Juan Carlos Monedero. El diálogo como brindis a la esperanza
Una parte de esa España miserable que, en palabras de Machado, desprecia cuanto ignora, considera que Juan Carlos Monedero es un político insignificante, un mamarracho vulgar, un mindundi de chicha y nabo.
Y bien. He leído este fin de semana un libro suyo que me ha sorprendido por la alta calidad intelectual, el pensamiento razonador, el equipaje cultural que se desprende de cada capítulo. El autor no ha acertado con el título –Curso urgente de política para gente decente–, impregnado de ambición comercial. Pero el ensayo sobre la condición política que vertebra el libro es notable, al margen de que se coincida o se discrepe de la ideología que impregna el pensamiento de Monedero.

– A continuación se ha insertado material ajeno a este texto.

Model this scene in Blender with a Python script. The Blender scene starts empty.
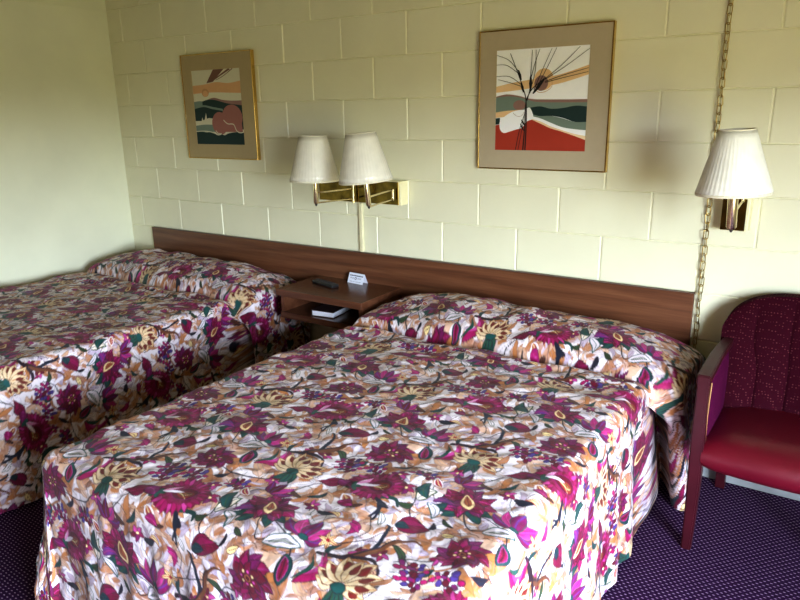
import bpy, bmesh, math, random
import numpy as np
from mathutils import Vector, Matrix

random.seed(7)
rng = np.random.default_rng(11)
PI = math.pi
scene = bpy.context.scene
COL = scene.collection

# ------------------------------------------------------------------ camera
CAM = Vector((3.562083, -2.964153, 1.570354))
FPX = 680.16
CR = Vector((0.8310877, 0.5559133, -0.0159238))
CU = Vector((-0.1359372, 0.2308231, 0.9634530))
CF = Vector((-0.5392720, 0.7985493, -0.2674036))
cd = bpy.data.cameras.new('camera')
cd.sensor_fit = 'HORIZONTAL'; cd.sensor_width = 36.0; cd.lens = FPX / 800 * 36.0
cd.clip_start = 0.05
cam = bpy.data.objects.new('camera', cd); COL.objects.link(cam)
m = Matrix((CR, CU, -CF)).transposed().to_4x4(); m.translation = CAM
cam.matrix_world = m
scene.camera = cam

# ------------------------------------------------------------------ helpers
def lin(r, g, b):
    f = lambda c: (c / 255 / 12.92) if c / 255 <= .04045 else ((c / 255 + .055) / 1.055) ** 2.4
    return (f(r), f(g), f(b), 1.0)

def obj(name, me, mat=None, parent=None):
    if isinstance(me, bmesh.types.BMesh):
        bm = me; me = bpy.data.meshes.new(name)
        bmesh.ops.recalc_face_normals(bm, faces=bm.faces[:])
        bm.to_mesh(me); bm.free()
    o = bpy.data.objects.new(name, me); COL.objects.link(o)
    if mat:
        for mm in (mat if isinstance(mat, (list, tuple)) else [mat]): me.materials.append(mm)
    if parent: o.parent = parent
    return o

def tag(o, label, cat, group=None):
    o['label'] = label; o['category'] = cat
    if group: o['group'] = group
    return o

def thing(name, label, cat, loc=(0, 0, 0), group=None):
    o = bpy.data.objects.new(name, None); COL.objects.link(o)
    o.location = loc; o.empty_display_size = .1
    return tag(o, label, cat, group)

def struct(name, bm, mat):
    o = obj(name, bm, mat); o['kind'] = 'structure'; return o

def smooth(o, angle=40):
    for p in o.data.polygons: p.use_smooth = True
    try: o.data.set_sharp_from_angle(angle=math.radians(angle))
    except Exception: pass
    return o

def add_box(bm, x0, x1, y0, y1, z0, z1, bev=0, seg=2, mat=0):
    t = bmesh.new()
    bmesh.ops.create_cube(t, size=1)
    for v in t.verts:
        v.co = Vector(((x0 + x1) / 2 + v.co.x * (x1 - x0), (y0 + y1) / 2 + v.co.y * (y1 - y0), (z0 + z1) / 2 + v.co.z * (z1 - z0)))
    if bev: bmesh.ops.bevel(t, geom=t.edges[:], offset=bev, segments=seg, profile=.5, affect='EDGES')
    merge(bm, t, mat)

def merge(bm, t, mat=0, M=None):
    mp = {}
    for v in t.verts: mp[v] = bm.verts.new(M @ v.co if M else v.co)
    for f in t.faces:
        try:
            nf = bm.faces.new([mp[v] for v in f.verts]); nf.material_index = mat
        except ValueError: pass
    t.free()

def add_tube(bm, pts, r, n=10, caps=True, mat=0, closed=False):
    pts = [Vector(p) for p in pts]; N = len(pts)
    rs = r if isinstance(r, (list, tuple)) else [r] * N
    rings = []; up = None
    for i, p in enumerate(pts):
        if closed: d = pts[(i + 1) % N] - pts[i - 1]
        else: d = pts[min(i + 1, N - 1)] - pts[max(i - 1, 0)]
        d.normalize()
        if up is None: up = Vector((0, 0, 1)) if abs(d.z) < .9 else Vector((1, 0, 0))
        a = d.cross(up).normalized(); b = a.cross(d).normalized(); up = b
        rings.append([bm.verts.new(p + (a * math.cos(2 * PI * k / n) + b * math.sin(2 * PI * k / n)) * rs[i]) for k in range(n)])
    for i in range(N if closed else N - 1):
        A, B = rings[i], rings[(i + 1) % N]
        for k in range(n):
            f = bm.faces.new((A[k], A[(k + 1) % n], B[(k + 1) % n], B[k])); f.material_index = mat
    if caps and not closed:
        bm.faces.new(rings[0][::-1]).material_index = mat; bm.faces.new(rings[-1]).material_index = mat

def add_lathe(bm, prof, n=32, M=None, cap=True, mat=0, rmod=None):
    rings = []
    for (r, z) in prof:
        ring = []
        for k in range(n):
            a = 2 * PI * k / n; rr = r * (rmod(a) if rmod else 1)
            co = Vector((rr * math.cos(a), rr * math.sin(a), z))
            ring.append(bm.verts.new(M @ co if M else co))
        rings.append(ring)
    for A, B in zip(rings, rings[1:]):
        for k in range(n):
            bm.faces.new((A[k], A[(k + 1) % n], B[(k + 1) % n], B[k])).material_index = mat
    if cap:
        bm.faces.new(rings[0][::-1]); bm.faces.new(rings[-1])

def add_poly(bm, pts2, y, mat, x0, z0, sx, sz):
    vs = [bm.verts.new((x0 + px * sx, y, z0 + pz * sz)) for px, pz in pts2]
    f = bm.faces.new(vs); f.material_index = mat
    return f

# ------------------------------------------------------------------ materials
def new_mat(name):
    mt = bpy.data.materials.new(name); mt.use_nodes = True
    nt = mt.node_tree; b = nt.nodes['Principled BSDF']
    return mt, nt, b

def N(nt, typ, **kw):
    n = nt.nodes.new(typ)
    for k, v in kw.items(): setattr(n, k, v)
    return n

def ramp(nt, stops, interp='LINEAR'):
    r = N(nt, 'ShaderNodeValToRGB'); r.color_ramp.interpolation = interp
    e = r.color_ramp.elements
    while len(e) < len(stops): e.new(.5)
    for el, (p, c) in zip(e, stops): el.position = p; el.color = c
    return r

def plain(name, col, rough=.5, metal=0, spec=.5, coat=0, noise=.06, nscale=30, bump=0, bscale=200, sheen=0):
    mt, nt, b = new_mat(name)
    tc = N(nt, 'ShaderNodeTexCoord'); nz = N(nt, 'ShaderNodeTexNoise'); nz.inputs['Scale'].default_value = nscale; nz.inputs['Detail'].default_value = 4
    nt.links.new(tc.outputs['Object'], nz.inputs['Vector'])
    a = tuple(min(1, c * (1 - noise)) for c in col[:3]) + (1,); d = tuple(min(1, c * (1 + noise)) for c in col[:3]) + (1,)
    r = ramp(nt, [(.3, a), (.7, d)]); nt.links.new(nz.outputs['Fac'], r.inputs['Fac'])
    nt.links.new(r.outputs['Color'], b.inputs['Base Color'])
    b.inputs['Roughness'].default_value = rough; b.inputs['Metallic'].default_value = metal
    b.inputs['Specular IOR Level'].default_value = spec; b.inputs['Coat Weight'].default_value = coat
    b.inputs['Sheen Weight'].default_value = sheen
    if bump:
        n2 = N(nt, 'ShaderNodeTexNoise'); n2.inputs['Scale'].default_value = bscale
        nt.links.new(tc.outputs['Object'], n2.inputs['Vector'])
        bp = N(nt, 'ShaderNodeBump'); bp.inputs['Strength'].default_value = bump; bp.inputs['Distance'].default_value = .002
        nt.links.new(n2.outputs['Fac'], bp.inputs['Height']); nt.links.new(bp.outputs['Normal'], b.inputs['Normal'])
    return mt

WALLC = (.80, .775, .575, 1)
M_wall = plain('painted_block', WALLC, .42, noise=.03, nscale=3, bump=.25, bscale=60)
M_wall2 = plain('painted_board', (.76, .755, .57, 1), .5, noise=.05, nscale=2.5, bump=.15, bscale=40)
M_lowbounce = plain('front_wall_low_bounce', (.16, .10, .06, 1), .5, noise=.2, nscale=6)  # unseen front wall, dark finish made up to cut bounced light
M_ceil = plain('ceiling_paint', (.45, .42, .30, 1), .7, noise=.02)
M_base = plain('baseboard_vinyl', (.32, .33, .32, 1), .5)
M_brass = plain('polished_brass', (.36, .25, .07, 1), .10, metal=1, noise=.02)
M_plate = plain('brass_plate_painted_reflection', (.15, .10, .022, 1), .12, metal=1, noise=.45, nscale=22)  # brass darkened and mottled in colour to stand in for dim room reflections
M_boxpale = plain('pale_gold_enamel', (.85, .78, .50, 1), .4, noise=.02)
M_brass2 = plain('pale_brass', (.80, .68, .42, 1), .25, metal=1, noise=.03)
M_frame = plain('gold_frame_metal', (.62, .43, .14, 1), .25, metal=1, noise=.04)
M_chain = plain('antique_brass_chain', (.40, .28, .09, 1), .28, metal=1, noise=.1)
M_cord = plain('clear_gold_cord', (.45, .38, .18, 1), .35)
M_race = plain('cream_cover', (.78, .72, .48, 1), .4)
M_black = plain('black_plastic', (.012, .012, .014, 1), .35)
M_key = plain('grey_rubber_keys', (.05, .05, .055, 1), .6)
M_paper = plain('white_card', (.80, .82, .90, 1), .6, noise=.01)
M_ink = plain('dark_ink', (.05, .055, .11, 1), .6)
M_pages = plain('book_pages', (.80, .80, .86, 1), .7, noise=.02)
M_cover = plain('dark_book_cover', (.035, .016, .016, 1), .4)
M_leather = plain('burgundy_vinyl', (.10, .002, .010, 1), .36, noise=.08, nscale=8, bump=.25, bscale=140)
M_lacq = plain('burgundy_lacquered_wood', (.050, .005, .010, 1), .42, spec=.35, coat=.06, noise=.15, nscale=12)
M_mattress = plain('mattress_ticking', (.6, .58, .55, 1), .8)
M_winframe = plain('window_frame_white', (.75, .74, .70, 1), .4)
M_shell = plain('linen_edge', (.75, .70, .55, 1), .7)
M_tip = plain('dark_switch', (.02, .015, .01, 1), .4)
M_nail = plain('gold_piping', (.30, .15, .05, 1), .6, metal=.1)

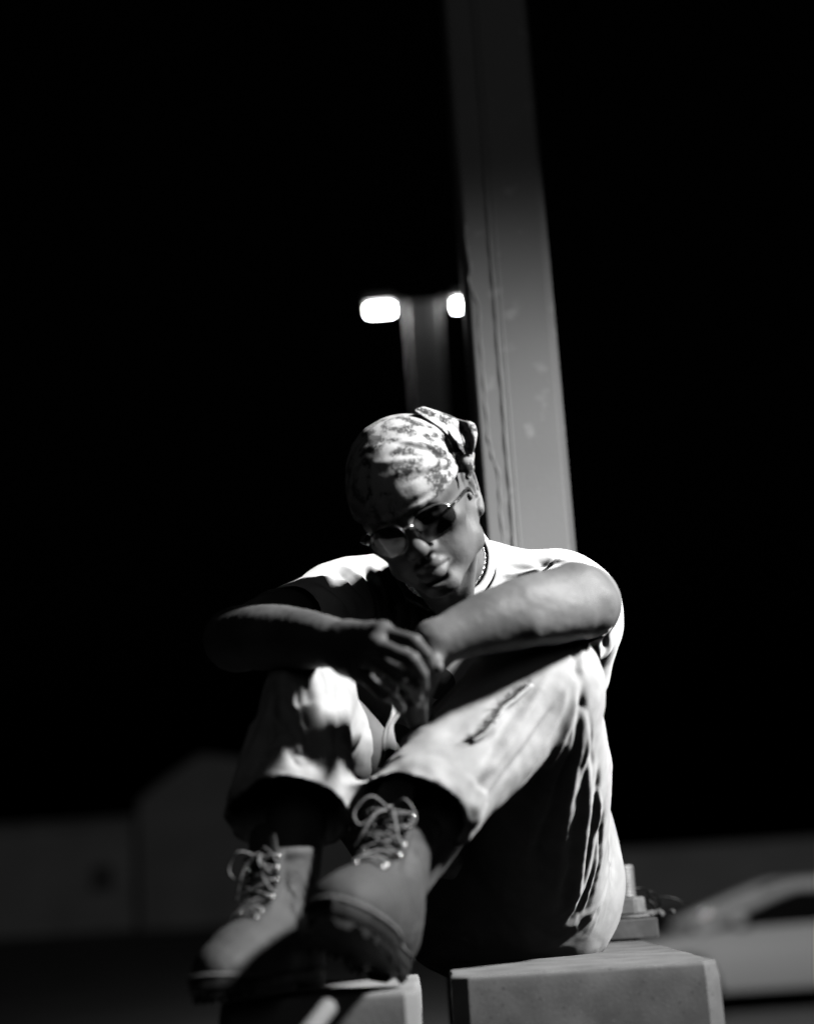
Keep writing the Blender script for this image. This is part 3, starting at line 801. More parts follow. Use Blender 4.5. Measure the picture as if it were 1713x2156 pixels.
# ribbed collar ring
ca, cb = frame_axes(nd); ring = []
for i in range(49):
    t = 2*math.pi*i/48
    c = nk+nd*.052+ca*math.cos(t)*.0725+cb*math.sin(t)*.0725
    ring.append(c)
V, Q = vol.mesh(1); N = normals(V, Q); bv = bvh_of(V, Q)
lines = []
# folds read off the photograph: (pixel polyline, width m, height m)
for pts, w, a in [
    ([(600, 1255), (680, 1250), (730, 1290)], .008, .005), ([(625, 1238), (700, 1240), (745, 1290), (755, 1320)], .007, -.006),
    ([(650, 1222), (720, 1228), (775, 1290)], .008, .005), ([(585, 1270), (660, 1275), (700, 1300)], .007, -.004),
    ([(700, 1200), (745, 1240), (765, 1310)], .007, -.006), ([(720, 1192), (770, 1240), (785, 1320)], .007, .007),
    ([(760, 1195), (792, 1250), (798, 1330)], .007, -.007), ([(780, 1190), (812, 1260), (810, 1330)], .007, .008),
    ([(800, 1200), (830, 1270), (826, 1330)], .006, -.007), ([(815, 1225), (850, 1290), (842, 1335)], .006, .007),
    ([(860, 1290), (862, 1340)], .005, -.006), ([(880, 1290), (876, 1330)], .005, .007), ([(905, 1295), (900, 1330)], .005, .005),
    ([(1045, 1180), (1090, 1195), (1150, 1190)], .009, -.004), ([(1050, 1210), (1110, 1205), (1180, 1185)], .008, .004),
    ([(1120, 1170), (1150, 1200), (1120, 1235)], .008, -.005), ([(1150, 1165), (1190, 1185), (1215, 1200)], .008, .005),
    ([(1060, 1240), (1130, 1225), (1190, 1200)], .007, -.004),
    ([(1240, 1330), (1236, 1380), (1225, 1430)], .006, -.006), ([(1255, 1320), (1255, 1370), (1240, 1420)], .006, .006),
    ([(1272, 1310), (1272, 1350), (1250, 1410)], .006, -.005), ([(1230, 1350), (1222, 1400)], .005, .005),
    ([(1250, 1450), (1262, 1560), (1270, 1680)], .008, -.006), ([(1240, 1460), (1248, 1560), (1255, 1700)], .008, .005),
    ([(1285, 1200), (1292, 1260), (1285, 1330)], .007, .003), ([(560, 1268), (620, 1280), (690, 1303)], .006, .002)]:
    lines.append((pts, w, a*1.35))
V = crease_px(V, Q, N, bv, lines)
N = normals(V, Q); V = V+N*(.0016*vnoise(V*16, 3)+.0022*vnoise(V*np.array([26, 9, 9]), 4)+.0008*vnoise(V*50, 5))[:, None]
V = lap(V, Q, .6)
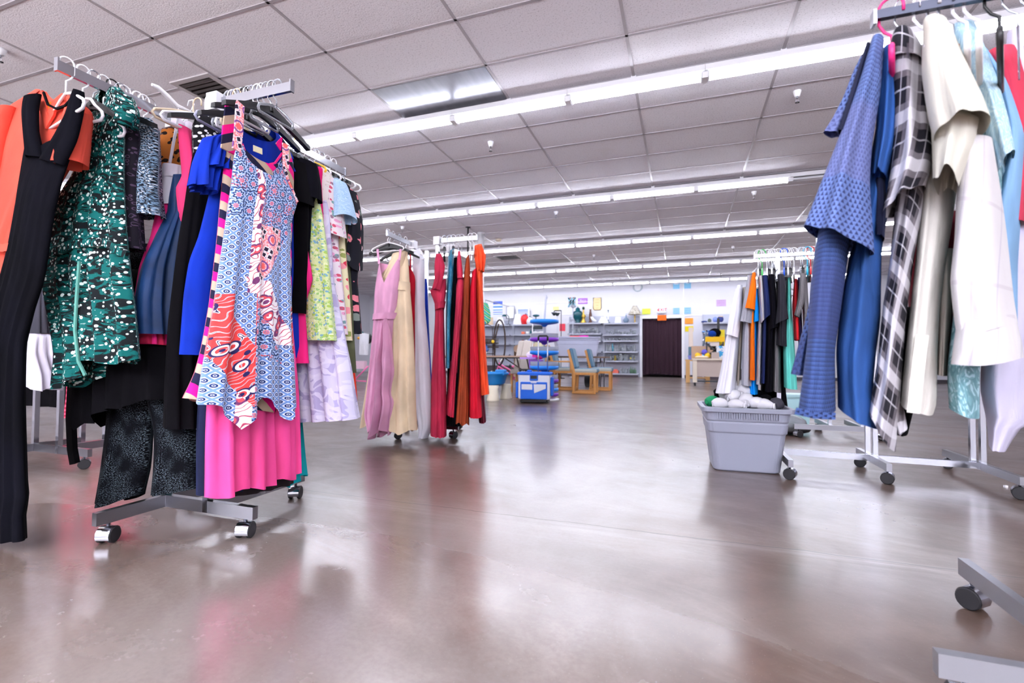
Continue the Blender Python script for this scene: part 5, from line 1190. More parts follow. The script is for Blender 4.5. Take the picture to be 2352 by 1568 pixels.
def glassp(i):
    """profiles of stemware, tumblers, vases and bottles"""
    return [[(0, 0), (.03, 0), (.03, .004), (.005, .012), (.004, .07), (.03, .10), (.036, .14), (.03, .17), (.027, .168), (.032, .13), (0, .10)],
            [(0, 0), (.030, 0), (.036, .12), (.033, .12), (.028, .01), (0, .01)],
            [(0, 0), (.04, 0), (.05, .05), (.03, .14), (.045, .20), (.042, .20), (.026, .14), (.044, .05), (0, .01)],
            [(0, 0), (.035, 0), (.036, .12), (.014, .17), (.013, .23), (.010, .23), (.010, .17), (0, .15)],
            [(0, 0), (.028, 0), (.006, .015), (.005, .05), (.045, .09), (.05, .13), (.047, .13), (.04, .09), (0, .06)],
            [(0, 0), (.04, 0), (.045, .08), (.042, .08), (.036, .01), (0, .01)]][i]
GN = ['wine_glass', 'tumbler', 'glass_vase', 'glass_bottle', 'goblet', 'glass_bowl']
GM = {}
def glass(i, x, y, z, m, label, group, s=1.0):
    k = (i, m.name)
    if k not in GM:
        o = MB().lathe(glassp(i), n=12).build(GN[i], m); GM[k] = o
    else:
        o = GM[k].copy(); COL.objects.link(o)
    o.location = (x, y, z); o.scale = (s, s, s)
    tag(o, label, GN[i].split('_')[-1], group); return o
SH = ['', 'second shelf down', 'third shelf down', 'fourth shelf down', 'fifth shelf down', 'bottom shelf']
rg = random.Random(3)
for si, kinds in ((1, [4, 0, 1, 5]), (2, [4, 1, 5]), (3, [3, 0, 2, 1]), (4, [2, 3, 0]), (5, [0, 2, 3])):
    n = 15 if si != 5 else 10
    for j in range(n):
        x = lerp(-2.62, -1.57, (j+.5+rg.uniform(-.2, .2))/n) if si != 5 else lerp(-2.1, -1.55, (j+.5)/n)
        i = rg.choice(kinds); s = rg.uniform(.8, 1.15) * (.8 if si == 2 else 1) * (1.15 if si in (3, 4) else 1)
        m = M_GLASS
        kind = GN[i].replace('_', ' ')
        if si == 5 and j >= 6: i = 3; m = M_GLASSG; lab = 'green glass bottle on the bottom shelf beside the maroon curtain'
        elif si == 3 and j == 3: m = M_GLASSB; lab = f'blue {kind} on the fourth shelf of the glassware unit'
        elif si == 4 and j == 4: m = M_GLASSA; lab = f'amber {kind} on the fifth shelf of the glassware unit'
        else: lab = f'clear {kind} on the {SH[si]} of the unit beside the curtain'
        glass(i, x, 17.64+rg.uniform(0, .14), RZ[si], m, lab, f'{kind}s on the {SH[si]}' if m is M_GLASS else ('green bottles' if si == 5 else None), s)
for j in range(12):
    i = rg.choice([1, 3, 0, 4])
    glass(i, lerp(-3.9, -2.9, (j+.5)/12), 17.64+rg.uniform(0, .12), 1.565, M_GLASS, f'clear {GN[i].replace("_", " ")} on the shelf above the big grey tote', f'{GN[i]}s above the tote', 1.25)
for j in range(5):
    i = rg.choice([1, 5]); glass(i, lerp(-2.9, -2.8, j/4)-.03, 17.66, 1.30, M_GLASS, f'small clear {GN[i].replace("_", " ")} just right of the big grey tote', 'small glasses by the tote', .9)
def simple(name, label, cat, shape, m, loc, group=None, rz=0):
    o = shape.build(name, m); o.location = loc; o.rotation_euler = (0, 0, rz); return tag(o, label, cat, group)
def at(u, v, y): return on(('y', y), u, v)
p = at(1410, 857, 17.7); simple('gift_box', 'red and white flat box on the bottom shelf near the chairs', 'box', MB().box(-.17, .17, -.1, .1, 0, .1).box(-.12, .12, -.1, .1, .1, .14), mat('red_white_box', (226, 110, 90), .6), (p.x, 17.72, .13))
p = at(1452, 819, 17.7); simple('sponge', 'yellow oblong dish on the fifth shelf beside the curtain', 'dish', MB().ball((0, 0, .05), .09, sz=.4, sy=.5), mat('yellow_dish', (240, 220, 90), .4), (p.x, 17.7, .62))
# lamps and ornaments on top of the shelves
M_SHADE = mat('white_lamp_shade', (240, 240, 244), .7); M_BRASS = mat('brass', (196, 160, 70), .3, .8); M_DKTEAL = mat('dark_teal_glaze', (18, 78, 88), .2); M_DKMET = mat('dark_metal', (40, 48, 54), .4, .5)
def topz(u, v): return at(u, v, 17.7)
def lampshade(u, r0, r1, h, label, x=None, z=1.94):
    q = at(u, 740, 17.72); o = thing('lamp_shade', label, 'lamp shade', (q.x, 17.72, z))
    MB().lathe([(r0, 0), (r1, h), (r1-.006, h), (r0-.006, 0), (r0, 0)], n=24).build('shade', M_SHADE, o); MB().torus((0, 0, h), r1, .006, 'z', 20, 6).build('rim', M_TRIM, o)
lampshade(1386, .21, .09, .24, 'wide white cone lamp shade on the glassware shelves', z=1.93); lampshade(1420, .13, .10, .22, 'small white drum lamp shade on the glassware shelves', z=1.93)
lampshade(1149, .21, .10, .28, 'white cone lamp shade below the blue striped poster', z=1.93); lampshade(1189, .19, .11, .40, 'tall white lamp shade left of the red jar', z=1.93)
def lamp(u, z, label, build, name='table_lamp', cat='lamp', y=17.72):
    q = at(u, 740, y); o = thing(name, label, cat, (q.x, y, z)); build(o); return o
def b_ten(o):
    MB().lathe([(0, 0), (.09, 0), (.08, .015), (.02, .02), (.02, .05), (.03, .08), (.015, .14), (.028, .2), (.015, .26), (.02, .30), (0, .31)], n=16).build('base', M_BRASS, o)
    MB().lathe([(.24, .30), (.07, .62), (.06, .62), (.22, .30)], n=8).build('shade', mat('beaded_shade', lambda: mix(noise(objc(), 30, 2).step(.4, .6), (206, 202, 190), (150, 140, 120)), .5), o)
lamp(1458, 1.93, 'gold based table lamp with beaded pyramid shade beside the doorway', b_ten)
def b_desk(o):
    h = MB().lathe([(0, 0), (.10, 0), (.09, .02), (.015, .03), (0, .03)], n=16); h.tube([(0, 0, .02), (.02, 0, .2), (.0, 0, .33), (-.08, 0, .40), (-.16, 0, .38)], .011, 8); h.build('stem', M_DKMET, o)
    MB().lathe([(.09, 0), (.075, .05), (.03, .075), (0, .08)], (-.18, 0, .33), 16).build('shade', M_DKTEAL, o)
lamp(1168, 1.94, 'dark green desk lamp with curved neck between two white shades', b_desk)
def b_bank(o):
    MB().lathe([(0, 0), (.08, 0), (.02, .03), (.015, .3), (0, .3)], n=14).build('stem', M_DKMET, o); MB().ball((0, 0, .33), .14, sz=.35, sy=.6).build('shade', M_DKTEAL, o)
lamp(1231, 1.94, 'dark green lamp with oval shade near the white frame', b_bank)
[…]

“Vivimos un tiempo –escribe el autor–en que la gente decente anda perpleja, y los canallas, envalentonados”. La democracia, afirma citando al pastor protestante Harry Emerson Fosdick, se basa en que la gente común tiene posibilidades fuera de lo común. Se refiere luego al sofista Trasímaco, que en la República de Platón se enfrenta a Sócrates, clamando: “Lo justo es lo mismo en todas partes: la conveniencia del más fuerte”. Y recoge Monedero el cinismo de Luis Napoleón Bonaparte en 1848: “No tengáis miedo del sufragio universal. Bien manipulado, los pobres nos votarán a nosotros y, además, estarán más satisfechos”.
La muerte de Dios, anunciada por Nietzsche, significa, según el autor, “la pérdida de la apelación divina para organizar la sociedad; en la lucha por el pueblo los comunistas no tienen nada que perder, salvo las cadenas”. Monedero siente gran admiración por Walter Benjamin y considera que las revoluciones activan los frenos de emergencia de la Historia. Goya pintó un nuevo Cristo crucificado, con señales de los clavos en las palmas de las manos, en el centro de Los fusilamientos. Cree Monedero, con su admirado Saramago, mi inolvidado amigo, que es necesario mandar a una parte de la política al zaquizamí de la Historia, desdeñando las órdenes escondidas en las partículas del bosón de Higgs. El ángel de Rousseau y el demonio de Hobbes están fuera de la sociedad actual de vanguardia.
Relata Monedero la relación de Mussolini con De Gasperi y Gramsci, que terminó con el comunista en la cárcel. Y cita a Juan Pablo II contra los curas pederastas, una de “las peores manifestaciones del mysterium iniquitatis que actúa en el mundo”. Denuncia después el control de una buena parte de los medios de comunicación por los poderosos, para adentrarse en esquivas reflexiones religiosas sobre la Epistolae beati Pauli Apostoli ad Ephesios. Riega Monedero sus reflexiones con alusiones al mundo cinematográfico, que vertebra en buena parte la cultura popular de nuestra época. Cita con admiración a Bertolt Brecht y traza un círculo de tiza caucasiano con el autor de El resistible ascenso de Arturo Ui para calificar al político corrupto como al peor de los bandidos.
Considera Juan Carlos Monedero a las ideologías como un baúl apolillado. Rechaza el bipartidismo. Desdeña a las derechas secesionistas de las Autonomías españolas. Y se suma a la afirmación excesiva del estadounidense Matt Taibbi, autor del bestseller Insane clown president de que “el capitalismo financiero solo se puede estudiar desde la criminología”. Despelleja a la socialdemocracia y a las posiciones centristas: “No hay agua bendita que las lave de la indecencia que están sembrando”. Fustiga a la Trilateral, a la que yo pertenecí, por cierto, hasta que, de acuerdo con Pedrol Rius, nos escapamos de ella y de su aspiración a gobernar el mundo. Reflexiona Monedero de forma muy profunda sobre la significación del arte de la pintura. Cita a continuación a Thiago de Mello, al que conocí en Isla Negra, en 1964, en la casa chilena de Pablo Neruda, que quiere reinventar la política con unos nuevos efectos de la mujer y del hombre.
Y se inclina en favor del diálogo, adhiriéndose a la polis de Platón. “El monólogo –escribe– es un adelanto del miedo. Dialogar, un brindis a la esperanza”.